The European Union is working on legislation that would require smartphone design to have easily replaceable batteries, but we doubt Apple would agree willingly.
I don’t think anybody really cares about an extra half millimetre of thickness, especially if it means that you can save hundreds in replacement costs and extend its life by a few years. Nobody’s buying an iPhone and busting out the calipers to compare it to their previous phone.
You also start running into usability issues. There’s only so thin a phone can be before it’s less of a phone, and more of a blade that’ll bend if you sneeze at it wrong.
Especially since waterproof phones with replaceable batteries already existed. They aren’t exactly working from nothing.

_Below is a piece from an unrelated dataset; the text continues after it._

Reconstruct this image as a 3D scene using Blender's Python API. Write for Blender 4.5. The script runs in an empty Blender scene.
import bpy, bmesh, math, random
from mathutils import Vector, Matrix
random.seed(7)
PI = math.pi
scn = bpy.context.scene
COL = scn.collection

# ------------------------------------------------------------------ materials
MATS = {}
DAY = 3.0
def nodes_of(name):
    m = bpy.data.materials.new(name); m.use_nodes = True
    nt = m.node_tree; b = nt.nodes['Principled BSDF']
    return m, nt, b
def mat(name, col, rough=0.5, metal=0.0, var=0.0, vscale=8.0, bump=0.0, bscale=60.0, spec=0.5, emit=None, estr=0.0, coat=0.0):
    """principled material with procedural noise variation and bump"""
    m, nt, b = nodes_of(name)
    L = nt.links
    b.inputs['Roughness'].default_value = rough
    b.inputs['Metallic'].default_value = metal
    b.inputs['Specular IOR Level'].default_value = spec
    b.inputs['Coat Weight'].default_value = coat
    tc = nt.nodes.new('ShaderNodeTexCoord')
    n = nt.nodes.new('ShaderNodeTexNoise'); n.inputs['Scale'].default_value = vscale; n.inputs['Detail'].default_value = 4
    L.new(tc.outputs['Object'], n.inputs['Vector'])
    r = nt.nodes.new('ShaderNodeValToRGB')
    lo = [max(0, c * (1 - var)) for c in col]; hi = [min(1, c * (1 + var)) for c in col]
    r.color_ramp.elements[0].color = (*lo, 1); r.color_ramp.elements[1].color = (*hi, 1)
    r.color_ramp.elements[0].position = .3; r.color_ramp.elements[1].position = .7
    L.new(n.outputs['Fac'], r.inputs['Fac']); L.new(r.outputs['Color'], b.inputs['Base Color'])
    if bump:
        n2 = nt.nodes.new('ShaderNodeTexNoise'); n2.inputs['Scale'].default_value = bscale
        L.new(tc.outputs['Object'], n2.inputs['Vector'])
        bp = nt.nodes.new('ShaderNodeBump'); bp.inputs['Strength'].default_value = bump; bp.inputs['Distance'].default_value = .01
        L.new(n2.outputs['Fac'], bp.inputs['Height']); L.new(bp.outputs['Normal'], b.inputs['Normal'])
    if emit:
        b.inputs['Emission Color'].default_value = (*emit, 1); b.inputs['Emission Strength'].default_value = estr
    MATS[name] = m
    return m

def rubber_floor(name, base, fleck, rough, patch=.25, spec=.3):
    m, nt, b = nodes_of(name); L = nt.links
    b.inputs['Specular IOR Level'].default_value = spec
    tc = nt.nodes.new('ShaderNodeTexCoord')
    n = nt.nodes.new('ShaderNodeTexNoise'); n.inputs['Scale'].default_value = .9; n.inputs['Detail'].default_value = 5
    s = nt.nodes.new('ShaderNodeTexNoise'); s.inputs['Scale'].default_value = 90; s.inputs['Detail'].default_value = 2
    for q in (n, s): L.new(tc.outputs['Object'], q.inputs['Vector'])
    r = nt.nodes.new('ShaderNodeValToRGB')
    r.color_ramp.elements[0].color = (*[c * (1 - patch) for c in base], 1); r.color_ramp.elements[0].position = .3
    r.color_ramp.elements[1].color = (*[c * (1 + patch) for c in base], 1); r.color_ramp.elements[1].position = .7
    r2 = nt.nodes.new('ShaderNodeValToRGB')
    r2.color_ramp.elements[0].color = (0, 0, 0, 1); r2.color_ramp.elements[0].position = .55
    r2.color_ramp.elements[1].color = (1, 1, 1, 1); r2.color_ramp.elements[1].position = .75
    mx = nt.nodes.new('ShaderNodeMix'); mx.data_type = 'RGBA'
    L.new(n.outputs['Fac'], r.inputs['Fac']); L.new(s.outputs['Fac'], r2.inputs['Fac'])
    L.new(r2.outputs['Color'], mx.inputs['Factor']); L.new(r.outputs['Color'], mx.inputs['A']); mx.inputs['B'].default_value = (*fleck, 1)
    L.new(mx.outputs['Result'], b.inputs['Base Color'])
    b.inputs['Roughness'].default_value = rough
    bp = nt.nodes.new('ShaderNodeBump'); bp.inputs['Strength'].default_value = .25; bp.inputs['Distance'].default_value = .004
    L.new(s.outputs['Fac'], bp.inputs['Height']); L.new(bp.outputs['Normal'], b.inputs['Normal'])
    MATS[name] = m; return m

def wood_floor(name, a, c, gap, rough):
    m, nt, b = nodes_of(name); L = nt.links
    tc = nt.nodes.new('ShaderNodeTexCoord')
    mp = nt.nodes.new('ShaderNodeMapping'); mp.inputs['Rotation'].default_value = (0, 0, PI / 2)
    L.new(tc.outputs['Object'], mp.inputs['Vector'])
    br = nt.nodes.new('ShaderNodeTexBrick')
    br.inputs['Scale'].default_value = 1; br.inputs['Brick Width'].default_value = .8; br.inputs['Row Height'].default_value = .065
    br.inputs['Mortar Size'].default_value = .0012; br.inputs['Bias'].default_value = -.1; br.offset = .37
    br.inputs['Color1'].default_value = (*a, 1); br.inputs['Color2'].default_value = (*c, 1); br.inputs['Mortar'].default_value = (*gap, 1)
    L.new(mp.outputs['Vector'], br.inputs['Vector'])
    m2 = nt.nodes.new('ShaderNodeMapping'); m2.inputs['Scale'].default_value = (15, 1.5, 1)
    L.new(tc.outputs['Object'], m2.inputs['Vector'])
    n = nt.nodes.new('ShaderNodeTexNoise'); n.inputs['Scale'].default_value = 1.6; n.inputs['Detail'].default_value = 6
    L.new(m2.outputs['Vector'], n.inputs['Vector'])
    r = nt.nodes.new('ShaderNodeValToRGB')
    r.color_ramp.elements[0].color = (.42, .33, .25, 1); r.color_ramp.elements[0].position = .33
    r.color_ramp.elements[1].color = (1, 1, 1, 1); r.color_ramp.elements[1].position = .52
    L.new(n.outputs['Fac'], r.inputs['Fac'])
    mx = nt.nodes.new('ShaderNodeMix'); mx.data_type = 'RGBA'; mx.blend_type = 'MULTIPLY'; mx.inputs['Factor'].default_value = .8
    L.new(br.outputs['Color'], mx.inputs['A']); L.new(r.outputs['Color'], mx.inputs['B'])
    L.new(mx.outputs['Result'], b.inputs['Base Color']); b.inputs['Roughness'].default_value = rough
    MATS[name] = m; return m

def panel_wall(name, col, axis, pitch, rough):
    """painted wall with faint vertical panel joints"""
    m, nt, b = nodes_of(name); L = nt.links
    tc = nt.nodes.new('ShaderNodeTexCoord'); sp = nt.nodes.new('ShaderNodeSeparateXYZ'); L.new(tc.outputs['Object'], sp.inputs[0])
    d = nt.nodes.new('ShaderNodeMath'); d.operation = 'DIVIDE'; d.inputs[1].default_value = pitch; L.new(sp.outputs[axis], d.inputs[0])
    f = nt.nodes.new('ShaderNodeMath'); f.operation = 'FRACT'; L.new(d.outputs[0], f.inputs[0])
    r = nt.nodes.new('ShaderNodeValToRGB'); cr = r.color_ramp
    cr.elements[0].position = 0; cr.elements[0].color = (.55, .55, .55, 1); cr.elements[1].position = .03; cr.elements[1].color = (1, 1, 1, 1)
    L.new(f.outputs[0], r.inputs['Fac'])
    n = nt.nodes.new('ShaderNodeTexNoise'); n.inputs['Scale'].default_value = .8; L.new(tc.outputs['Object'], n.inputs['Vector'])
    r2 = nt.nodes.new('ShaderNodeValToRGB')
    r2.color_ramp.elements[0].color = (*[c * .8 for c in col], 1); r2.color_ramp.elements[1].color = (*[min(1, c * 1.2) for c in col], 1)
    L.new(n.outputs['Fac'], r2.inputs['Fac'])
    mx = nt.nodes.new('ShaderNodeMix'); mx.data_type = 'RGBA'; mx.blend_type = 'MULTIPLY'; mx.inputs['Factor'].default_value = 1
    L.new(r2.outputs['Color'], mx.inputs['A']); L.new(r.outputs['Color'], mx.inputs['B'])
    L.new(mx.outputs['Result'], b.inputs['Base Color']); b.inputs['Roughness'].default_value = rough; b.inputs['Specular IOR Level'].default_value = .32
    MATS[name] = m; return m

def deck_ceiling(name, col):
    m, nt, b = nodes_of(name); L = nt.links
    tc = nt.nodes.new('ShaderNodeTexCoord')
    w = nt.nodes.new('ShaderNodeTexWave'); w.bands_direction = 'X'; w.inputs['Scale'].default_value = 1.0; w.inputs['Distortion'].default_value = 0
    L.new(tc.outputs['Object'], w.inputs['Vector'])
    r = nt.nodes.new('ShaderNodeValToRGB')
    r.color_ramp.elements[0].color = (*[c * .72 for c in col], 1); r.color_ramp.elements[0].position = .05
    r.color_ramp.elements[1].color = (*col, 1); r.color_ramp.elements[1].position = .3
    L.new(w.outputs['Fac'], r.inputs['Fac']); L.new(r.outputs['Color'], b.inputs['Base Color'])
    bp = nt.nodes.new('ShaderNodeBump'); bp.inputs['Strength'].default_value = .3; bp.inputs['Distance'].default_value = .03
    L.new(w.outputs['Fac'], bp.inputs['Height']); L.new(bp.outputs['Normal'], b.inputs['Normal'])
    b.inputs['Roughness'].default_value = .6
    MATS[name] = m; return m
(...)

I remember dunking my flip phone into glasses of water as a party trick and it was totally fine. This would’ve been around 2010 or so.
They exist but not at this thinness. That’s an important difference.
I don’t think anybody really cares about an extra half millimetre of thickness, especially if it means that you can save hundreds in replacement costs and extend its life by a few years. Nobody’s buying an iPhone and busting out the calipers to compare it to their previous phone.
Apple’s sales fall and people don’t buy new phones because “it looks just like last year’s phone.”
There are so many things a company can change about a phone besides its thickness.
You also start running into usability issues. There’s only so thin a phone can be before it’s less of a phone, and more of a blade that’ll bend if you sneeze at it wrong.